Opinions are not considered libelous or slanderous, at least that is how courts in the USA have ruled. When something is clearly an opinion, like if I say “You’re a jerk,” even if it’s damaging, it’s not held as libel.

For instance if I said “Brad Pitt is a jerk” and you said “Wow, if Markxxx thinks he’s a jerk, than I won’t see his movies anymore.” OK this is not libel even if it killed Pitt’s career. Because my statement, even if damaging is clearly just an opinion.

You’ll remember Oprah was involved in a similar case saying by the beef industry when she said something along the lines she’d think twice about eating beef anymore. And people said “Well if Oprah thinks it’s bad, we won’t do it either.”

Well the jury found her not guilty.

This is why editorials in papers are judged with different standards than reporting the same crime. An editorial is an opinon and is placed in such a way in the paper as it cannot be confused with fact (at least it should be). This allows the same paper to have to have different standards for libel and slander.

Also remember there is a different standard for political figures. The courts have ruled it is MUCH harder to slander or libel someone holding public office than it is a private citizen. Although it certainly is possible. This is why Obama and other presidents have to take more abuse, besides the public relation factors.

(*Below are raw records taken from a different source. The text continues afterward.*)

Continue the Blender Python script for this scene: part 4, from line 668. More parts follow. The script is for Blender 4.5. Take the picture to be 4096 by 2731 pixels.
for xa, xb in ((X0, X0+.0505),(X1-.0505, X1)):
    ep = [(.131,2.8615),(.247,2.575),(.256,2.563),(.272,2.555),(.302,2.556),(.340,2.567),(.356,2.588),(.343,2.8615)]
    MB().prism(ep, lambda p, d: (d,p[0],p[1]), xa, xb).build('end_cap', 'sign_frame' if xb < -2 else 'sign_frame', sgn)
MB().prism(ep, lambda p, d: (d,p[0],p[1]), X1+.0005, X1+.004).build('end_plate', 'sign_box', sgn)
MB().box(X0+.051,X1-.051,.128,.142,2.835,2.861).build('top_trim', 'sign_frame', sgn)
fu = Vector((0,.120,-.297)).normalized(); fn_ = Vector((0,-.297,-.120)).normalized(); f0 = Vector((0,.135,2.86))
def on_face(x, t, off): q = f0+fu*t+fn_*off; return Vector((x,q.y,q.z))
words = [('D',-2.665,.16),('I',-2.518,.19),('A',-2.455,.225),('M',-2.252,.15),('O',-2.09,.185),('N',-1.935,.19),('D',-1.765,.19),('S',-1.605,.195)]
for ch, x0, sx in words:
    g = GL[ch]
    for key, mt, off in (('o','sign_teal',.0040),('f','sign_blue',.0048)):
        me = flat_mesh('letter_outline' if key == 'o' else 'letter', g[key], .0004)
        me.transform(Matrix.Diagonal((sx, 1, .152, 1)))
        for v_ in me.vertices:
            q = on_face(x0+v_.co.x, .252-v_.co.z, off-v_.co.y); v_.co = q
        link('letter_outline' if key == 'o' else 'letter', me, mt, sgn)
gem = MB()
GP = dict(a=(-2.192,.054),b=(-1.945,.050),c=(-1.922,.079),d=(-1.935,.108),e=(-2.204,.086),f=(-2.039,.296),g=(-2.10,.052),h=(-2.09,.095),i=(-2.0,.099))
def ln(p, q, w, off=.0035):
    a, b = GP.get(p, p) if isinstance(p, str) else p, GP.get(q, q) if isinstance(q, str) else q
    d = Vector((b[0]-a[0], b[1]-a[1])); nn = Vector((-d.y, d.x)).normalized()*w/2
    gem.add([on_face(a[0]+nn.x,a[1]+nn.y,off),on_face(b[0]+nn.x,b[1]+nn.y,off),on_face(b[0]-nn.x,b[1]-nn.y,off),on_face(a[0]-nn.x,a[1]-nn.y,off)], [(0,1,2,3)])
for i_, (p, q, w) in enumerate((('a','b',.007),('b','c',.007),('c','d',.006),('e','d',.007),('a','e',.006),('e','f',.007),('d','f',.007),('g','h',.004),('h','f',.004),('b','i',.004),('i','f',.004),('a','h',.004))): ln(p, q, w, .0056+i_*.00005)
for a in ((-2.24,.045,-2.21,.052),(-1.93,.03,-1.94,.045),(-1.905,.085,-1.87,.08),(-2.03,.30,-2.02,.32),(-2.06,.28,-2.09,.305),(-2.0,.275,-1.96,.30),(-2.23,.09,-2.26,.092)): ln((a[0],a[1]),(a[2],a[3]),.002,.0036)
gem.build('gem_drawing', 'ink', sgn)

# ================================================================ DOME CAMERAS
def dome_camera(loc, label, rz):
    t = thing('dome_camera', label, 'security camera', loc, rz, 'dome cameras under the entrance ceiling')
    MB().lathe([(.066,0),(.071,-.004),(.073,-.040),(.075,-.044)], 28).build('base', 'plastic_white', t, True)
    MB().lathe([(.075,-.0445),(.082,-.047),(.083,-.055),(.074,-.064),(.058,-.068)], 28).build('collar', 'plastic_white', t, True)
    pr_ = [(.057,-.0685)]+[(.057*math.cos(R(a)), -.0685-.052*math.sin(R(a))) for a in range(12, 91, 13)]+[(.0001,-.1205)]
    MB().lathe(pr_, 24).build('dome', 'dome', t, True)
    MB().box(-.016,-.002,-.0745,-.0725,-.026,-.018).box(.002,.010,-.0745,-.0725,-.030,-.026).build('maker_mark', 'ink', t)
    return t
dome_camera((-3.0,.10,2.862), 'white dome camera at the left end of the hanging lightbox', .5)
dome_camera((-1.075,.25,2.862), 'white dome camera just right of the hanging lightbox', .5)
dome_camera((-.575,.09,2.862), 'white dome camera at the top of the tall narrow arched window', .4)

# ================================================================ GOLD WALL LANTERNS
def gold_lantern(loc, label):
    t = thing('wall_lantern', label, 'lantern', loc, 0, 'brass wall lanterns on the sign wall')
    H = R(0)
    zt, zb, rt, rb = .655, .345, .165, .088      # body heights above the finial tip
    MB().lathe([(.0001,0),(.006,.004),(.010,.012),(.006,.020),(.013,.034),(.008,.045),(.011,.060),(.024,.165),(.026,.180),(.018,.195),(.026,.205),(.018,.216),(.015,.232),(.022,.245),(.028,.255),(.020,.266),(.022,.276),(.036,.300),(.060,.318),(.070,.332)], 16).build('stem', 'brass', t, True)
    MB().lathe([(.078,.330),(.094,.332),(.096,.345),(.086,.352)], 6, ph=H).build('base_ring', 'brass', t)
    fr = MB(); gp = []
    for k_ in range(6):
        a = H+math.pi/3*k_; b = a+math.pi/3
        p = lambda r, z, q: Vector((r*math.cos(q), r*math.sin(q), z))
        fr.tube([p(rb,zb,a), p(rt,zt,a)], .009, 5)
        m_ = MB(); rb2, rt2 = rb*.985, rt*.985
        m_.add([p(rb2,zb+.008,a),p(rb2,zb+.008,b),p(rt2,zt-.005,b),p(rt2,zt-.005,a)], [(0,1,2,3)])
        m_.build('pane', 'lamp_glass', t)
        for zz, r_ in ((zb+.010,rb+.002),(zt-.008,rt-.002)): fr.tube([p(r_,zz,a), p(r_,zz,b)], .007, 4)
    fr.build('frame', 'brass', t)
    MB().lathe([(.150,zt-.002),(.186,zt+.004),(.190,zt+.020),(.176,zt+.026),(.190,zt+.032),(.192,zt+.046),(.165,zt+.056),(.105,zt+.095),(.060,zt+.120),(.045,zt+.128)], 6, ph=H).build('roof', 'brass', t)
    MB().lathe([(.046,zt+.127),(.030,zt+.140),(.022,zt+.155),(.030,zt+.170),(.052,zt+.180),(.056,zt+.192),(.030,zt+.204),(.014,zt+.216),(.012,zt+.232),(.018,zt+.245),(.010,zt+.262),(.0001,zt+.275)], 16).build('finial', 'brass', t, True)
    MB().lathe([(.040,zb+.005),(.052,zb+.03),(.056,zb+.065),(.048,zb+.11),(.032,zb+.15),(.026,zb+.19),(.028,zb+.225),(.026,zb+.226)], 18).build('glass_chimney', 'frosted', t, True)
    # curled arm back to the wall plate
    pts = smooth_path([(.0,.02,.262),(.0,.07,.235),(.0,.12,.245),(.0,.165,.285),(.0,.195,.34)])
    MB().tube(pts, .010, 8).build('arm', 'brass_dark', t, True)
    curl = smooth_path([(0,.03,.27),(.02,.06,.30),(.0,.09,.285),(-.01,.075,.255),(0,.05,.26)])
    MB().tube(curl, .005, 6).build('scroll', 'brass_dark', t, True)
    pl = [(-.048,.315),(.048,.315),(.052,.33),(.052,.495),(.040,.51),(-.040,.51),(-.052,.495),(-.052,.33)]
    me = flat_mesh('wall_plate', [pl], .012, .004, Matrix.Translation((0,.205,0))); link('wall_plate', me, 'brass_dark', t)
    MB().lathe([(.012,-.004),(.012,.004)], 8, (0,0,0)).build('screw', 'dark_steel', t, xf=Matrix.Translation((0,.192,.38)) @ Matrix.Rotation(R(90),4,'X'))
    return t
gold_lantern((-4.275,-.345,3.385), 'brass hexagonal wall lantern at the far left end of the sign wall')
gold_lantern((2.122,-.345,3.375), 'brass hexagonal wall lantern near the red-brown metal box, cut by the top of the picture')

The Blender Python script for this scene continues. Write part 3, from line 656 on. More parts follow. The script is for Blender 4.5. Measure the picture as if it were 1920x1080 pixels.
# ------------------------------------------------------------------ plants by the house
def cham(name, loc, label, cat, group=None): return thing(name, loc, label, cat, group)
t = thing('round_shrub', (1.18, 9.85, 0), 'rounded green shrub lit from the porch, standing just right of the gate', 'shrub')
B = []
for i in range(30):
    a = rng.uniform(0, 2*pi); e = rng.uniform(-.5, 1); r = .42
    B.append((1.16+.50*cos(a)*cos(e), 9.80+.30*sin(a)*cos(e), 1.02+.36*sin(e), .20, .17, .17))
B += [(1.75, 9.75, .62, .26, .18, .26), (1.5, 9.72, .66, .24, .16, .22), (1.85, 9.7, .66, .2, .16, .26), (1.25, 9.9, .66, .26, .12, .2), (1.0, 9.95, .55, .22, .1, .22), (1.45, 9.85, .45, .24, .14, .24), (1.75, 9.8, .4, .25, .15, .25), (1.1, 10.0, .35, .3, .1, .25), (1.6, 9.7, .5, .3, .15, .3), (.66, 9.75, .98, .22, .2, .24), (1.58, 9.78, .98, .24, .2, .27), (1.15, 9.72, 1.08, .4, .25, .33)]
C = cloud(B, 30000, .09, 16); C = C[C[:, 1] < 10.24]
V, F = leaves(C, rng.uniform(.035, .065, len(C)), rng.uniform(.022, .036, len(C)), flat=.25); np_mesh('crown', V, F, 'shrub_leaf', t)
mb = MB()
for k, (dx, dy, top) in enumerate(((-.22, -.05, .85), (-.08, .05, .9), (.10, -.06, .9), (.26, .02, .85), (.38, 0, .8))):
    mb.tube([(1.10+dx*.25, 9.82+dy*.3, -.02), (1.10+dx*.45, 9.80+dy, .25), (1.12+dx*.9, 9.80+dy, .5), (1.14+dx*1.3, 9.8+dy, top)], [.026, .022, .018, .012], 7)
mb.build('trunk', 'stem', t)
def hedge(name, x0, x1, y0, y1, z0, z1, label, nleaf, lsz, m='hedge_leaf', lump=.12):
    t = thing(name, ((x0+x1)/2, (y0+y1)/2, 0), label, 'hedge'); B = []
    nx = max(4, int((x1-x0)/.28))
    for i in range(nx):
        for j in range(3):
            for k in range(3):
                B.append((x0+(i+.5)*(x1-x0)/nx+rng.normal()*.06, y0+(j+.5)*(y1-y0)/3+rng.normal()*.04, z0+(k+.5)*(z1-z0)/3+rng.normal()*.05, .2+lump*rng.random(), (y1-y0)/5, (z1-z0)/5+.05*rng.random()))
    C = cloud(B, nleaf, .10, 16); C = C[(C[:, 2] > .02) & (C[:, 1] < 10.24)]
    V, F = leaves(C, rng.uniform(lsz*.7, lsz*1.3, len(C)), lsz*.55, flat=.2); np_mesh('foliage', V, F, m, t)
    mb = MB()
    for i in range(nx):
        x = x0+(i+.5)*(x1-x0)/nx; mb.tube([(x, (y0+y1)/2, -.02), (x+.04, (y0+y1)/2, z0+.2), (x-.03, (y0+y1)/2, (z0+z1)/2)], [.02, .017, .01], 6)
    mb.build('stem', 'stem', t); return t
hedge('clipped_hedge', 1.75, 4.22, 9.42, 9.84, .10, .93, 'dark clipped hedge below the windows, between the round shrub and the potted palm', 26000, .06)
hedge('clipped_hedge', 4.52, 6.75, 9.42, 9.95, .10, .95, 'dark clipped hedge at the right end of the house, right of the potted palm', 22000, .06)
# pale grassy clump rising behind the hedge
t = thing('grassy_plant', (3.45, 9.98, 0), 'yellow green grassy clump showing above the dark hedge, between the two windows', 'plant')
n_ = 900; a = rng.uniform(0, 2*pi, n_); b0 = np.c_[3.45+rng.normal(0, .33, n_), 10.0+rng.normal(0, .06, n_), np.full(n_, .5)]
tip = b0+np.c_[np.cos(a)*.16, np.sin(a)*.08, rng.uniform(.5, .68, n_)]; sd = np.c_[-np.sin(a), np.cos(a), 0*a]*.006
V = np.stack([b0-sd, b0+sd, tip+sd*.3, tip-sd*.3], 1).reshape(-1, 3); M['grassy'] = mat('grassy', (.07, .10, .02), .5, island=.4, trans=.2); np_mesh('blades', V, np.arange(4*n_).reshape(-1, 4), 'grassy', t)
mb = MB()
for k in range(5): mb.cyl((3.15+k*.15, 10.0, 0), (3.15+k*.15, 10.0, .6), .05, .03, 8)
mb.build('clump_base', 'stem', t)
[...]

So by saying OJ is a murder if you say it in a context of an opinion, such as “I don’t care if he was found not guilty I say he’s guilty.” it wouldn’t be held libel or slanderous

Wrong. Wrong, wrong. You cannot make a statement of fact into an opinion by saying “it is my opinion that you are a murderer.”

OJ isn’t going to sue you if you are wrong, but if you accuse someone of a crime by stating the name of a crime, that is not an “opinion”, it is a statement of fact under the law, and the public figure doctrine does not protect you if you have no reasonable basis to state that. Now it is a very limited set of circumstances, but let’s take the wild accusations about Bill Clinton being accused of smuggling drugs through the Mena airport and having witnesses killed. If he wanted to take the time out of his life to involve himself in a lawsuit over it, he could sue the idiots who making those accusations. Those idiots would then have to prove truth as a defense, or that they had such good evidence that they didn’t say it recklessly.

The reason you can say anything about the President of the United States is not the public figure doctrine, but because the Prez or ex-Prez doesn’t have the time or the inclination to try to sue you for your hundreds of dollars.

See Gertz v. Welch and NYT v. Sullivan and their progeny.

Surely it is flat out true that, since such an allegation was made, he is an alleged murderer, quite regardless of whether he actually murdered anyone or even of whether anyone any longer believes that he did.

The common law defences are Truth*, Fair Comment, Public Interest or Privilege (both absolute or qualified).

Saying “xyz” is a murderer is a statement of fact. To establish a defence to defamation, you will hve to prove that what you said was true, not that you believed it to be true, but that it actually was true. So running this defence in a trial is risky since

  1. you have to prove that the person was actually a murderer.

and

  1. The fact in the senario the OP put forward a criminal trial has already aquitted the person, about 30 second after the you raise it, the judge will throw the case out as an abuse of process, since you are using a civil court to decide a criminal question, and the barrister/attorney will find themselves debarred, struck of the roll, tar and feathered, spanked, shot, sent to Australia etc etc.

And the OP’s question is, no OJ is not guilty of murder, no competant court in any jurisdiction has found him guilty of that crime.

You are guilty when the court says you are.

So you believe the burden of proof is on the defense?

In Civil law the general rule is, "he who asserts musty prove. You assert something, it is your duty tlo prove it. Read the whole thing, I specifically said using civil courts to decide criminal issues.

I believe AK84 is a practitioner in the United Kingdom, if I’ve surmised correctly. English and Scottish law differ considerably on the topic of defamation from American law, in no small part due to our First Amendment.

Although this doesn’t prove anything, this is not the first time I’ve heard that the burden of proof lies with the party claiming the truth defense in the U.K. (which is the traditional allocation of the burden for any affirmative defense, anyhow).